Just one week ago there was a horrendous surveillance video posted of a black man brutally kicking a woman in the face after she had just been mugged. There have been other horrendous incidents. A couple days ago a black youth went into a jewelry store and shot dead two asian clerks. Some months ago a white female had stopped her vehicle along the road to search for her mobile phone which had fallen behind the seat. When she got out of the car to look for it on the passenger side a black male came up to rob her. When the male saw her dog barking he grabbed the dog and brutally threw it onto the ground, killing it.
Some weeks ago there was an incident at a mall which I’ve been to multiple times where a group of black youths in a Cutlass or some other large car pulled up to a woman in the parking lot, pointed a gun at her and took her purse. A few months ago some black youths robbed at gunpoint the iPhones of students from the rec center of the community college campus which I had been attending. Then there was the incident some months ago when a couple black youths went in to rob a neighborhood performing-arts club in a nearby town that is popular for things like bluegrass music and ended up shooting and seriously wounding one of the staff there. These are just some of the stories, off the top of my head, which I can recount from reading the news in recent months.
Then there was the time, some years ago, when I was on a local inter-city train and as sitting there on the upper deck when a black youth boarded and sat opposite me. He sat there, pulled out a firearm, and was loading a clip with bullets. Right in front of me. He looked like a lit fuse. I had the realization that something extremely bad could have happened at any second. In one instant, this stupid, violent dumbfuck could go off and I, and possibly many others on the train would be dead or seriously injured. The sad and sick reality is that there are thousands like him roaming around at large with firearms and law enforcement is failing to deal with the problem.
There was a time perhaps when one could have felt reasonably safe even in this part of the city, quietly going about one’s business. But that time is not any more. Nowadays, if you are out anywhere in public and one or more black youth come near you, you move away immediately. You assume you are a target for robbery or violence of some kind. What is the actual risk? Is it 5%? 2%? Whatever it is, people do not play roulette with their lives and their well-being. To expect people to do so in order to score humanitarian brownie points is just sick and disgusting.
Quite frankly I’m disgusted when I keep reading supposedly liberal comments appearing to take moral high ground when they are completely out of touch with the reality that thousands of people live in. It is never the blood of these commentators which is spilled. They sit there in their cubicles pontificating about what is moral, just, and right.

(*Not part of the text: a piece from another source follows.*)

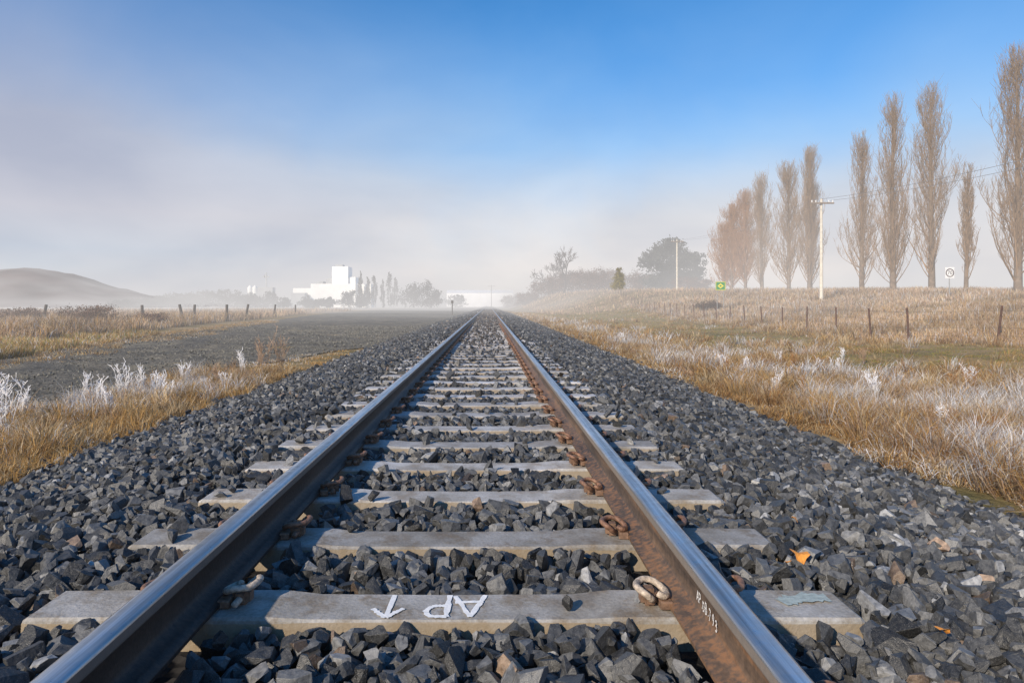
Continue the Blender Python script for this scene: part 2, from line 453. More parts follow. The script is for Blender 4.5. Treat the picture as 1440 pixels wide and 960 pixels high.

But I will only say that the reality in America in 2013 is that when you see a black youth, you go the other way.
The crime levels are astronomical. The violence levels are astronomical. With all this violent music and extremely bad influences for people things are going downhill. We live in a society where instant gratification rules and brutality is the unspoken currency of society.
As I said, I do not know the details of the Zimmerman case, but I can say that – and I find it quite lamentable – that people do not feel safe around black youths. Even if they are not hoodlums, they often emulate the culture – the beligerant and aggro behavior that is common in rap and hiphop – because that is what media pumps at them. This of course is not limited to any particular race. There’s an upsurge in stupid, gutteral, violent behavior among youth across the board.
But in my city, if you happen to be going along the street and see the cops arresting a black youth, you feel like cheering inside because it means one less crazy, violent dumbfuck on the streets. When black teenagers are approaching one assumes that they are armed and dangerous and you absolutely get away immediately.